Diplomats from around the world are pledging to back a stable government in Lebanon, including from the United States, Saudi Arabia, Egypt, Spain and Russia.
U.S. Ambassador Maura Connelly, who met Sunday with Zahle M.P. Nicholas Fattouch, reiterated her country’s support for the divisive U.N.-backed court probing the death of former Prime Minister Rafik Hariri.

Connelly was quoted as calling the tribunal “the Lebanese people’s best hope for putting its tragic and bloody history of political violence behind it.”

The tribunal is expected to name Hizbullah members in an indictment to be issued Monday and antipathy surrounding the court – as well as the issue of “false witnesses” – last week prompted the resignation of 10 March 8 ministers and independent M.P. Adnan Sayyed Hussein, toppling Hariri’s national unity government.

Fattouch, who successfully headed March 14’s Zahle list for 2009’s parliamentary polls before splitting from the bloc, is considered a key target to vote with March 8 following imminent consultations to find a new prime minister.

“Until now, we are communicating to reach a final decision which strengthens the unity that Zahle and the Bekaa have always enjoyed,” Fattouch said after meeting Connelly. “The most important thing [discussed] during our meeting was the major challenge, which is not how to form a new government, but how to re-establish the Lebanese nation.

“How do we take steps to build political platforms to reach national unity in an environment of active constitutional institutions which can only save the Lebanese?” Fattouch said.

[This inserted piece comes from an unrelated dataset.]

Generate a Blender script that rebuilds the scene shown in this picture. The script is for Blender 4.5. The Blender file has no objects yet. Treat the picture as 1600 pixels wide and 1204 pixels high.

An unidentified European diplomat told A.F.P. Friday France had requested the formation of an emergency “contact group,” consisting of representatives from Syria, Saudi Arabia, France, the U.S., Qatar, Turkey “and possibly other countries with a stake in Lebanon,” in order to confront the country’s worst political crisis since May 2008.
Considering that the Saudis and Egyptians are backing the Hariri government, it is not a surprise that Iran, Syria, and Hizbullah are in opposition; one theory as to why the assassination was carried out was that Hizbullah and Iran were opposed to Rafik Hariri getting closer to the Saudis. In other words, this is another front in the longstanding Sunni-Shi'ite conflict that has manifested itself in recent years as Iran (and its proxies and allies) versus the Sunni majority Saudis (and Egyptians).